La bibliothèque Vaticane contient un trésor de manuscrits et de livres, — environ un millier de livres imprimés et plus de 90 000 manuscrits. Parmi ceux-ci, le Vaticanus no 1209, un codex biblique grec de grande valeur datant du quatrième siècle de notre ère.
“De l’argent et de l’or, je n’en ai pas”
Celui qui visite le Vatican est certes impressionné par ses édifices fastueux, ses objets religieux constellés de pierres précieuses et ses œuvres d’art renommées. La papauté a reçu de nombreux dons ; néanmoins, concernant la très coûteuse basilique Saint-Pierre on a dit : “Quand le plan de Donato Bramante fut adopté, il s’éleva une tempête de protestations et il en fut de même quand Jules [II] et ses successeurs levèrent des impôts pour pouvoir payer l’ouvrage.” (Les grandes époques de l’humanité, la Renaissance, par John R. Hale et les éditeurs de Time-Life Books). En Allemagne, le moine dominicain Johann Tetzel vendit des indulgences pour financer la construction de la basilique ; ce fut une des causes de la Réforme inaugurée par Luther.
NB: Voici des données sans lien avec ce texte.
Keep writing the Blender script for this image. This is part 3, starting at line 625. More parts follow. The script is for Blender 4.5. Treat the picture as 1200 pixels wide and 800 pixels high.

L’Église catholique prétend être fondée sur Pierre, un humble pêcheur et apôtre de Jésus Christ. Mais beaucoup de personnes n’arrivent pas à concilier ses immenses richesses avec la déclaration de Pierre à un impotent qui lui demandait l’aumône : “De l’argent et de l’or, je n’en ai pas, mais ce que j’ai, je te le donne : au nom de Jésus Christ le Nazaréen, marche !” Et l’homme marcha. Pierre mettait l’accent sur l’élément humain et les valeurs spirituelles, mais une visite au Vatican révèle qu’ici on met l’accent sur les choses matérielles. — Actes 3:1-26, Jérusalem.